Upon Our Lord's Sermon on the Mount IV
| Author | John Wesley |
|---|---|
| Type | sermon |
| Year | 1748 |
| Passage ID | jw-sermon-024-006 |
| Words | 232 |
6. Much more the words of our Lord; who is so far from directing us to break off all commerce with the world, that without it, according to his account of Christianity, we cannot be Christians at all. It would be easy to show, that some intercourse even with ungodly and unholy men is absolutely needful, in order to the full exertion of every temper which he has described as the way of the kingdom; that it is indispensably necessary, in order to the complete exercise of poverty of spirit, of mourning, and of every other disposition which has a place here, in the genuine religion of Jesus Christ.
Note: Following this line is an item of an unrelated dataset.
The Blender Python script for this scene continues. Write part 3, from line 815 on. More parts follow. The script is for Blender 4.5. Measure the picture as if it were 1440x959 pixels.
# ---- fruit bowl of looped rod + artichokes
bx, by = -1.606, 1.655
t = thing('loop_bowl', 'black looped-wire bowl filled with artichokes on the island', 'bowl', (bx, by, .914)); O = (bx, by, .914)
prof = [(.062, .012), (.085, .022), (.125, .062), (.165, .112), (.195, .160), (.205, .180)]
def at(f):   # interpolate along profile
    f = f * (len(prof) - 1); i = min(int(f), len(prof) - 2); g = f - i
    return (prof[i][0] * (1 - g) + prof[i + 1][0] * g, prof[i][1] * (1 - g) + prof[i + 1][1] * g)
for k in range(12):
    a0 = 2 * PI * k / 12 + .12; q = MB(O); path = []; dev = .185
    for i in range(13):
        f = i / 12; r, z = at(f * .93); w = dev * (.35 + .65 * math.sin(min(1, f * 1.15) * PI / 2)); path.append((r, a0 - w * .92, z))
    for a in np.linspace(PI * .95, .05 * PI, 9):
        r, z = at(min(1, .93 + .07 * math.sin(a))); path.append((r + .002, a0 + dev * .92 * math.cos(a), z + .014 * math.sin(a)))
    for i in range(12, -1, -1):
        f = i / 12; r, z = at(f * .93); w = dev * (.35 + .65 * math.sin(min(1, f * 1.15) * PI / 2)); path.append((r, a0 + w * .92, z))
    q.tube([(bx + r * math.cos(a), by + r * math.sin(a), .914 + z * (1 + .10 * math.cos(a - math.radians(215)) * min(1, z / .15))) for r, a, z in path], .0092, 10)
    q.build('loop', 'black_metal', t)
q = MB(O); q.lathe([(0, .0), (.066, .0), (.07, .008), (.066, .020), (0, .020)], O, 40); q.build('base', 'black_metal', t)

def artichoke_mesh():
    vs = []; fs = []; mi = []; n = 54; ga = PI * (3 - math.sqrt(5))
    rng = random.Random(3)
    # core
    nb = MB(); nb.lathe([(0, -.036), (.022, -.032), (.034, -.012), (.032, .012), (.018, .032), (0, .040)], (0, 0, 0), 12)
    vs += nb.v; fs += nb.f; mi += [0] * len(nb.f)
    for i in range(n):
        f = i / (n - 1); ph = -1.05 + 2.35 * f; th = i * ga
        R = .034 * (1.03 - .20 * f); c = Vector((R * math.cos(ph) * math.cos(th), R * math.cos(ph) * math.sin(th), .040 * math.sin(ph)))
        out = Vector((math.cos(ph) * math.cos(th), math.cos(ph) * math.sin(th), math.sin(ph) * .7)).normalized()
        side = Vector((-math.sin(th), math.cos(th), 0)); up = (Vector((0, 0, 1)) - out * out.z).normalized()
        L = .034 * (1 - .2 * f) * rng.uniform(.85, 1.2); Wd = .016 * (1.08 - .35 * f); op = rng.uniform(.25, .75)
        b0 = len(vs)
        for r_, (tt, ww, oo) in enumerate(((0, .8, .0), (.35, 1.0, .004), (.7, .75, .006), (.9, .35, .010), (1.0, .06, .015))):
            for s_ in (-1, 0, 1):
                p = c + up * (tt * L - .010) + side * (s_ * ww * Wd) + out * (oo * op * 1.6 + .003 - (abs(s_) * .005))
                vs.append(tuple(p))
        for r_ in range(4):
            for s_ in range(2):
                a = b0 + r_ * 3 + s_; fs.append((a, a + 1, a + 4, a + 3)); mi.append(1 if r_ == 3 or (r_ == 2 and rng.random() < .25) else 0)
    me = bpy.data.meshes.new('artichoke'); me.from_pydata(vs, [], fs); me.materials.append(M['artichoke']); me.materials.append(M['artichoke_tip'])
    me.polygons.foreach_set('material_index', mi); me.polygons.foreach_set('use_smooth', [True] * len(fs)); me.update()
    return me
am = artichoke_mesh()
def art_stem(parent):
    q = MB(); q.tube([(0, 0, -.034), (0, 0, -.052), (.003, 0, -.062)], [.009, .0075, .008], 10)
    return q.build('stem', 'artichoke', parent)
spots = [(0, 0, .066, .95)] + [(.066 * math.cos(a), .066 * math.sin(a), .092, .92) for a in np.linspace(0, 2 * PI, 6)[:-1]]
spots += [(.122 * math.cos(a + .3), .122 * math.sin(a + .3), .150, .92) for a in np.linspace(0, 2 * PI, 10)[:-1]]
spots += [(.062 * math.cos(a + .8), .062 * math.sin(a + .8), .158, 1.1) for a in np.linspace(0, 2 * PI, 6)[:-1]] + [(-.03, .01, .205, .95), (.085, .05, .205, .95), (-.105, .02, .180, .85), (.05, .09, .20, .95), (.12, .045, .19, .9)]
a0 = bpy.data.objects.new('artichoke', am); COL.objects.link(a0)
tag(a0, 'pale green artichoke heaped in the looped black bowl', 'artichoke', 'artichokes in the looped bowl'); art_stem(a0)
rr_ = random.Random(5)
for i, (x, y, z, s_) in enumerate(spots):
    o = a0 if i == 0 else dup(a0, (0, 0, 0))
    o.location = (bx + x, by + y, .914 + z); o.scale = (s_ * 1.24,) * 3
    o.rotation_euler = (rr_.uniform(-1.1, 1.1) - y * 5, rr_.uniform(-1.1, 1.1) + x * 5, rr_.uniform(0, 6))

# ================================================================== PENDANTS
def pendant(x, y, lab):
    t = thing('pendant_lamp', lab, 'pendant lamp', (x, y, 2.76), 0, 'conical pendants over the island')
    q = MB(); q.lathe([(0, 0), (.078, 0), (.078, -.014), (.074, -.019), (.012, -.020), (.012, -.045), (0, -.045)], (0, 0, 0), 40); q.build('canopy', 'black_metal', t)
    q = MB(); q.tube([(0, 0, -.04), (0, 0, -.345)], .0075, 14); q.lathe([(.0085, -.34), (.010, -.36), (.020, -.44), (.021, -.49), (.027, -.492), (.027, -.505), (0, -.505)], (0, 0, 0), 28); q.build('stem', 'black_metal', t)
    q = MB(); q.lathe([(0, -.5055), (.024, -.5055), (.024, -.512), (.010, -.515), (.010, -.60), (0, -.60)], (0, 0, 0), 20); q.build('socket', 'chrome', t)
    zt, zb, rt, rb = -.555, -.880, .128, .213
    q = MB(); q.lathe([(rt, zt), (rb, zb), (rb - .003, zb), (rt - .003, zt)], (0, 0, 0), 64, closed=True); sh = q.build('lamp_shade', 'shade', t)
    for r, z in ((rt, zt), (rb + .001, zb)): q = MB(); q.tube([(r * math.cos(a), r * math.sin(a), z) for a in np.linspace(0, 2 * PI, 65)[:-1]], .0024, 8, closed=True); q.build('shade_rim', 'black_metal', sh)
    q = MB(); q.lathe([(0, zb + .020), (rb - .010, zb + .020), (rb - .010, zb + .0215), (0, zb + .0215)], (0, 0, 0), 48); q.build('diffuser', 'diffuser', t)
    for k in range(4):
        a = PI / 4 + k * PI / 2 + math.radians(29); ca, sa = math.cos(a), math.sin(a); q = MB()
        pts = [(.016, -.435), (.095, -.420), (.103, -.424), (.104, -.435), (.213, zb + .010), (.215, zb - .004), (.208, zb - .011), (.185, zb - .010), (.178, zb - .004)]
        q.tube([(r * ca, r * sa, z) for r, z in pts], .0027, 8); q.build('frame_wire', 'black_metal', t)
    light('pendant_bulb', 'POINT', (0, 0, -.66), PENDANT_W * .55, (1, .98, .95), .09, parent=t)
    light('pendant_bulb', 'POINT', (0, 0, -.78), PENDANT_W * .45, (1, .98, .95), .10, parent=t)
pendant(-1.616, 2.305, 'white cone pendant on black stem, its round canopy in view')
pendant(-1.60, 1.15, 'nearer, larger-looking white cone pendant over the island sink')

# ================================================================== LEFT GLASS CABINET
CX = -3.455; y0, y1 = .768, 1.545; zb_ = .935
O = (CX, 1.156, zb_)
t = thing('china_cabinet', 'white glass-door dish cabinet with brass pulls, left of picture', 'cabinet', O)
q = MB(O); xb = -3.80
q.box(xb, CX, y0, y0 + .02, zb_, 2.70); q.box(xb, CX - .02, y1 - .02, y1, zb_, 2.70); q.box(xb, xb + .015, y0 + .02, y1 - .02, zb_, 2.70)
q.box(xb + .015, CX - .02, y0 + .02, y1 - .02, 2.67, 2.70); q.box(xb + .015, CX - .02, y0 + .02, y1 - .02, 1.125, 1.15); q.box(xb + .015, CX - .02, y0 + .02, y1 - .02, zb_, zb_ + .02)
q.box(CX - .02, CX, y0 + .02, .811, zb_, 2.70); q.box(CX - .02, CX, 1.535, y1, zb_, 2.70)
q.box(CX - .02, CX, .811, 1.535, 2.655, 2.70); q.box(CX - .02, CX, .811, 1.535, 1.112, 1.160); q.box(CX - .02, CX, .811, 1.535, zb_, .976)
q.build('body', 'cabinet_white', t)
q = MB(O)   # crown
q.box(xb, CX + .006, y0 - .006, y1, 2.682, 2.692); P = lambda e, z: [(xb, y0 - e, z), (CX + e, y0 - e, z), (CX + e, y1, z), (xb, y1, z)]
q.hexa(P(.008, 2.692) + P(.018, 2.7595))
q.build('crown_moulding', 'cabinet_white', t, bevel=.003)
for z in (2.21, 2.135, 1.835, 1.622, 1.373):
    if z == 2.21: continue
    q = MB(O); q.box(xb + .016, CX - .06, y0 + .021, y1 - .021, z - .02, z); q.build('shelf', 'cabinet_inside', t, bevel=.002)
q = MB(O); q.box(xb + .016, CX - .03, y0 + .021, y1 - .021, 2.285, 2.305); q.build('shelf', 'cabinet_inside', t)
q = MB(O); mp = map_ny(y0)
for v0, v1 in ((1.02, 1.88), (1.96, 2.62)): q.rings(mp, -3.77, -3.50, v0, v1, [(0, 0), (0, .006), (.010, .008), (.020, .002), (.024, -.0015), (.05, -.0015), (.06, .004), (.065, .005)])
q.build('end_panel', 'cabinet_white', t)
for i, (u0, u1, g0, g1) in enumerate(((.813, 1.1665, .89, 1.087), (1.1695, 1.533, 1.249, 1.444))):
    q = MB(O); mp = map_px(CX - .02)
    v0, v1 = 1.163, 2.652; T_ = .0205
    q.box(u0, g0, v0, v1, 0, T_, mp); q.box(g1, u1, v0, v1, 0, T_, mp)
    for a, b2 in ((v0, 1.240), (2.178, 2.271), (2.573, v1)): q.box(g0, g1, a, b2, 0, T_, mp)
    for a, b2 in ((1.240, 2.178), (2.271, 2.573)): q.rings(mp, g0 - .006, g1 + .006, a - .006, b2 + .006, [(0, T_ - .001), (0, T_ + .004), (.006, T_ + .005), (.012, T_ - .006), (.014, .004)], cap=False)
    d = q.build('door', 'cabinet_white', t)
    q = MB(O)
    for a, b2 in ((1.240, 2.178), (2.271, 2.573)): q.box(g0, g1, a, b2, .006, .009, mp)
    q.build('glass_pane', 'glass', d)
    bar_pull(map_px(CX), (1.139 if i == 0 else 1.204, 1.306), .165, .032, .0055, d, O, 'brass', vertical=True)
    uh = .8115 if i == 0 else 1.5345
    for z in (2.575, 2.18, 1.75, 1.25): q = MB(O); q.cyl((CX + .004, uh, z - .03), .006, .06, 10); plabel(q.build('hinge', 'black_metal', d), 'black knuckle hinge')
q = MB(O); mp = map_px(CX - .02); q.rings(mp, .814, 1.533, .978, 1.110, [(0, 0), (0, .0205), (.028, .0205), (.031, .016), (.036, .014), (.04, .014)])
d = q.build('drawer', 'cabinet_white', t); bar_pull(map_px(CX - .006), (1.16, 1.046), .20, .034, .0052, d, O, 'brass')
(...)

Yea, it is necessary to the very being of several of them; of that meekness, for example, which, instead of demanding "an eye for an eye, or a tooth for a tooth," doth "not resist evil," but causes us rather, when smitten "on the right cheek, to turn the other also;" -- of that mercifulness, whereby "we love our enemies, bless them that curse us, do good to them that hate us, and pray for them which despitefully use us and persecute us;" -- and of that complication of love and all holy tempers which is exercised in suffering for righteousness' sake. Now all these, it is clear, could have no being, were we to have no commerce with any but real Christians.